Kesulitan lainnya, adalah masih minimnya peran Indonesia di Asia, sehingga jika ada dominasi seperti kelompok Asia selatan, Pakistan Bangladesh ada kelompok Afrika utara, maka Indonesia sebagai bagian dari Asia tenggara akan kesulitan untuk bisa menyesuaikan dengan kebijakan tersebut.
“Belum lagi kita misalkan punya anak buah dari berbagai bangsa, enggak gampang itu. Pertama bahasanya beda, budaya beda, cara kerjanya juga beda, sehingga itulah kerumitan bekerja di lembaga internasional, dan juga kita harus menngurusi beberapa negara yangg tidak familiar sama sekali sebelumnya,” katanya.

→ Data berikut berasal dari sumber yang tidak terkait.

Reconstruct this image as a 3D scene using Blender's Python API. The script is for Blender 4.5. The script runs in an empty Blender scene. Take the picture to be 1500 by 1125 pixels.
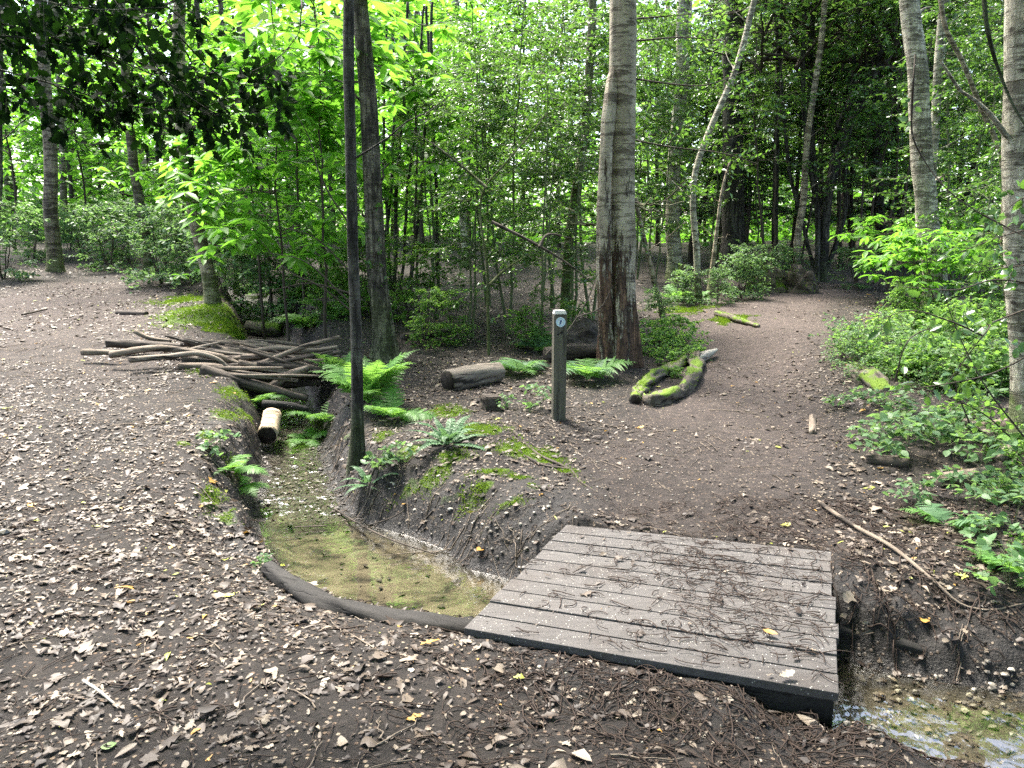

“Kalau di Indonesia, apapun sulitnya ini masih Indonesia, kalau di sana kita mikirin di situ ada Maroko sama UEA beda, Iran beda lagi pendekatannya. Jadi kita harus bertindak setengah diplomat di situ harus mengerti diplomasi lah, tidak harus jadi diplomat benar. Harus mengerti diplomasi karena kita menghadapi dari negara yang bersangkutan,” jelas dia.
Meki demikian, dia mengungkapkan Indonesia menjadi salah satu negara yang cukup dipandang. Pasalnya, meskipun defisit neraca berjalan besar, tapi mereka percaya ke depan prospek Indonesia masih bagus.
“Jadi mereka punya kepercayaan tinggi. Nah di antara negara-negara pas saya kerja di ABD, Indonesia sudah masuk di salah satu topnya karena negara G20 dari ADB cuma tiga, Indonesia, Turki, sama Arab Saudi dan yang demokrasi hanya Indonesia dan Turki, jadi kita sangat direspek lah untuk kelompok negara itu,” tutup dia.